Production of both hydro and nuclear projects is trickier to ramp down than coal power plants, Nainan added. During September, India’s coal plants ran at merely 51.16% of their total capacity.
The slowdown in the economy has also impacted coal demand from India’s steel plants, the second biggest consumers of the fuel in the country which are facing a deceleration in production growth.
Blip or omen?
India is often viewed as a safe harbour for coal, which is fast being abandoned by developed countries in the wake of climate change.
Apart from China, the world’s largest consumer of the fuel, growth in coal demand comes largely from India. Long-term forecasts suggest that the country’s coal consumption will steadily rise over the next decade, and perhaps even beyond. In 2018, growth in India’s coal demand had far outpaced that of other energy sources, according to data from the International Energy Agency (IEA).

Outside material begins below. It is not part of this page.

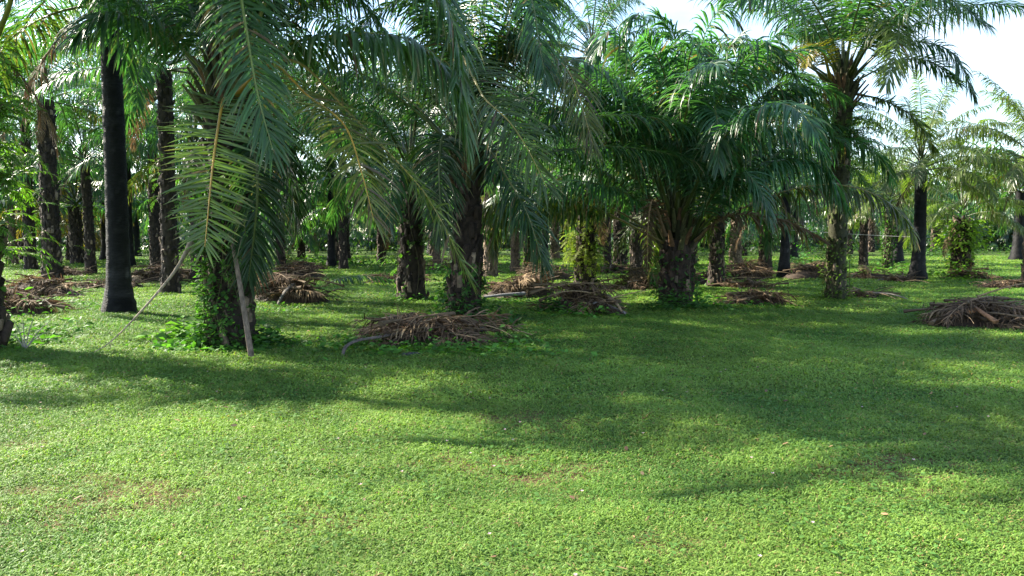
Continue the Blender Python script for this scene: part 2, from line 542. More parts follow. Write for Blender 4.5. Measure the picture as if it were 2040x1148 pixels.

State-owned miner Coal India, which produces more than 60% of all the coal consumed in the country, has for years been under pressure from the government to ramp up production to reduce dependence on coal imports and complaints of coal shortages at power stations.
But in the first half of this financial year, the firm mined 241 million tonnes of coal, 6% less than its production in the corresponding period last financial year.
A shortfall in Coal India’s production should have led to a rise in imports to meet the domestic demand. But imports have also been falling since September, suggesting that, at least for now, India’s appetite for the fuel is not growing as fast as expected.